→ EXERCISE REQUIREMENTS: Go through the data and copy every line exactly, but not the images.

→ INFORMATION SHOWN:

-.-.-

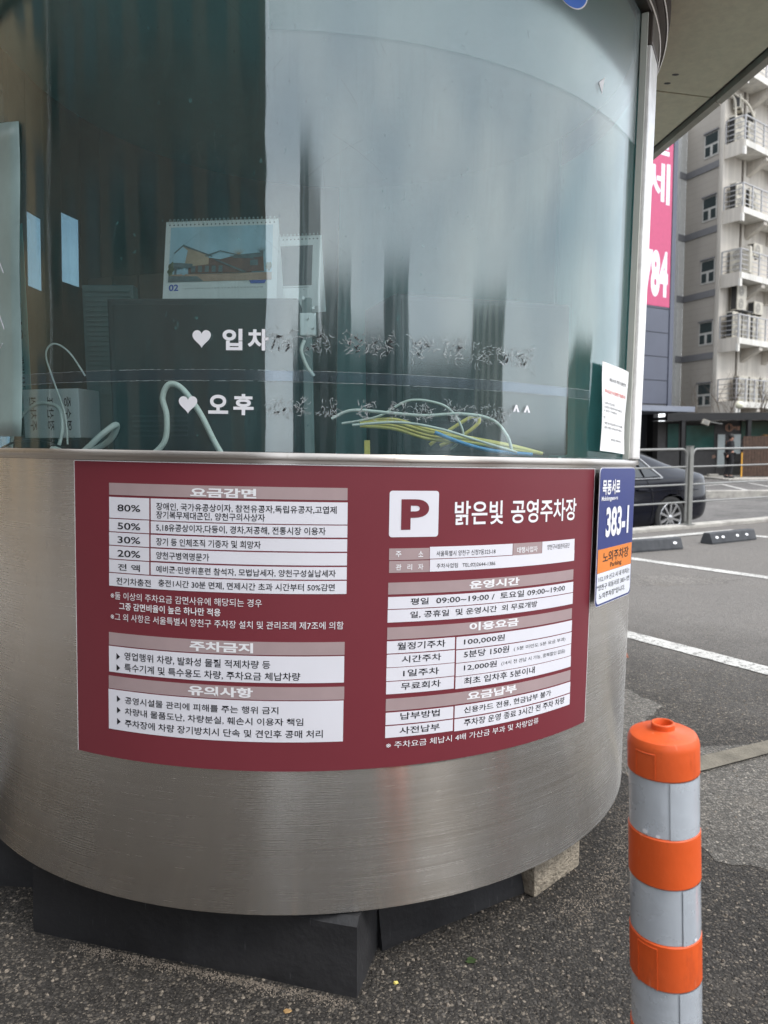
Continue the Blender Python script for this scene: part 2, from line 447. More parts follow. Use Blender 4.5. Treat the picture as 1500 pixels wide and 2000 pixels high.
def scuffed(name, col, dark, rough, pale, bmp=0.05, sc=1.0, dust=0.35):
    m, n, b, o = new_mat(name); v = coords(n)
    base = ramp(n, tex(n, 'Noise', v, Scale=9.0 * sc, Detail=6.0), [(0.3, tuple(c * 0.84 for c in col)), (0.7, col)])
    g1 = ramp(n, tex(n, 'Noise', coords(n, (22 * sc, 22 * sc, 7 * sc)), Scale=1.0, Detail=7.0, Roughness=0.7), [(0.57, 0.0), (0.72, 0.75)])
    c = mixc(n, g1, base, dark)
    g2 = ramp(n, tex(n, 'Noise', coords(n, (150 * sc, 60 * sc, 14 * sc)), Scale=1.0, Detail=3.0), [(0.68, 0.0), (0.76, 0.6)])
    c = mixc(n, g2, c, pale)
    g3 = ramp(n, tex(n, 'Noise', v, Scale=5.0 * sc, Detail=8.0, Roughness=0.7), [(0.48, 0.0), (0.75, dust)])
    c = mixc(n, g3, c, tuple(0.5 * (x + y) for x, y in zip(col, pale)))
    n.links.new(c, b.inputs['Base Color'])
    n.links.new(ramp(n, tex(n, 'Noise', v, Scale=14.0 * sc, Detail=5.0), [(0.3, rough - 0.1), (0.7, rough + 0.15)]), b.inputs['Roughness'])
    bump(n, b, tex(n, 'Noise', v, Scale=80.0, Detail=5.0), bmp, 0.01)
    return m
M['orange'] = scuffed('orange_urethane', (0.76, 0.105, 0.016), (0.34, 0.045, 0.012), 0.42, (0.78, 0.30, 0.17), 0.05, 1.0, 0.16)
M['rubber'] = scuffed('black_rubber', (0.020, 0.020, 0.022), (0.010, 0.010, 0.011), 0.55, (0.13, 0.13, 0.135), 0.14, 0.8, 0.30)
M['rubber_dusty'] = scuffed('dusty_rubber', (0.045, 0.049, 0.056), (0.025, 0.027, 0.03), 0.7, (0.16, 0.16, 0.165), 0.15, 0.8, 0.4)
M['concrete'] = plain('rough_concrete', (0.36, 0.31, 0.24), 0.95, var=0.2, scale=40, bmp=1.0, bscale=130)
def reflective():
    m, n, b, o = new_mat('reflective_sheet')
    v = coords(n)
    f = tex(n, 'Noise', coords(n, (18, 18, 5)), Scale=1.0, Detail=6.0, Roughness=0.6)
    n.links.new(ramp(n, f, [(0.3, (0.52, 0.57, 0.63)), (0.7, (0.64, 0.69, 0.75))]), b.inputs['Base Color'])
    n.links.new(ramp(n, tex(n, 'Noise', v, Scale=40.0, Detail=4.0), [(0.3, 0.22), (0.7, 0.40)]), b.inputs['Roughness'])
    b.inputs['Metallic'].default_value = 0.30
    b.inputs['Coat Weight'].default_value = 0.8
    b.inputs['Coat Roughness'].default_value = 0.12
    bump(n, b, tex(n, 'Noise', coords(n, (30, 30, 60)), Scale=1.0, Detail=3.0), 0.25, 0.002)
    return m
M['reflective'] = reflective()
M['interior_dark'] = plain('interior_brown', (0.21, 0.15, 0.115), 0.7, var=0.1)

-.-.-

→ COMPLETE OUTPUT:
Continue the Blender Python script for this scene: part 2, from line 447. More parts follow. Use Blender 4.5. Treat the picture as 1500 pixels wide and 2000 pixels high.
def scuffed(name, col, dark, rough, pale, bmp=0.05, sc=1.0, dust=0.35):
    m, n, b, o = new_mat(name); v = coords(n)
    base = ramp(n, tex(n, 'Noise', v, Scale=9.0 * sc, Detail=6.0), [(0.3, tuple(c * 0.84 for c in col)), (0.7, col)])
    g1 = ramp(n, tex(n, 'Noise', coords(n, (22 * sc, 22 * sc, 7 * sc)), Scale=1.0, Detail=7.0, Roughness=0.7), [(0.57, 0.0), (0.72, 0.75)])
    c = mixc(n, g1, base, dark)
    g2 = ramp(n, tex(n, 'Noise', coords(n, (150 * sc, 60 * sc, 14 * sc)), Scale=1.0, Detail=3.0), [(0.68, 0.0), (0.76, 0.6)])
    c = mixc(n, g2, c, pale)
    g3 = ramp(n, tex(n, 'Noise', v, Scale=5.0 * sc, Detail=8.0, Roughness=0.7), [(0.48, 0.0), (0.75, dust)])
    c = mixc(n, g3, c, tuple(0.5 * (x + y) for x, y in zip(col, pale)))
    n.links.new(c, b.inputs['Base Color'])
    n.links.new(ramp(n, tex(n, 'Noise', v, Scale=14.0 * sc, Detail=5.0), [(0.3, rough - 0.1), (0.7, rough + 0.15)]), b.inputs['Roughness'])
    bump(n, b, tex(n, 'Noise', v, Scale=80.0, Detail=5.0), bmp, 0.01)
    return m
M['orange'] = scuffed('orange_urethane', (0.76, 0.105, 0.016), (0.34, 0.045, 0.012), 0.42, (0.78, 0.30, 0.17), 0.05, 1.0, 0.16)
M['rubber'] = scuffed('black_rubber', (0.020, 0.020, 0.022), (0.010, 0.010, 0.011), 0.55, (0.13, 0.13, 0.135), 0.14, 0.8, 0.30)
M['rubber_dusty'] = scuffed('dusty_rubber', (0.045, 0.049, 0.056), (0.025, 0.027, 0.03), 0.7, (0.16, 0.16, 0.165), 0.15, 0.8, 0.4)
M['concrete'] = plain('rough_concrete', (0.36, 0.31, 0.24), 0.95, var=0.2, scale=40, bmp=1.0, bscale=130)
def reflective():
    m, n, b, o = new_mat('reflective_sheet')
    v = coords(n)
    f = tex(n, 'Noise', coords(n, (18, 18, 5)), Scale=1.0, Detail=6.0, Roughness=0.6)
    n.links.new(ramp(n, f, [(0.3, (0.52, 0.57, 0.63)), (0.7, (0.64, 0.69, 0.75))]), b.inputs['Base Color'])
    n.links.new(ramp(n, tex(n, 'Noise', v, Scale=40.0, Detail=4.0), [(0.3, 0.22), (0.7, 0.40)]), b.inputs['Roughness'])
    b.inputs['Metallic'].default_value = 0.30
    b.inputs['Coat Weight'].default_value = 0.8
    b.inputs['Coat Roughness'].default_value = 0.12
    bump(n, b, tex(n, 'Noise', coords(n, (30, 30, 60)), Scale=1.0, Detail=3.0), 0.25, 0.002)
    return m
M['reflective'] = reflective()
M['interior_dark'] = plain('interior_brown', (0.21, 0.15, 0.115), 0.7, var=0.1)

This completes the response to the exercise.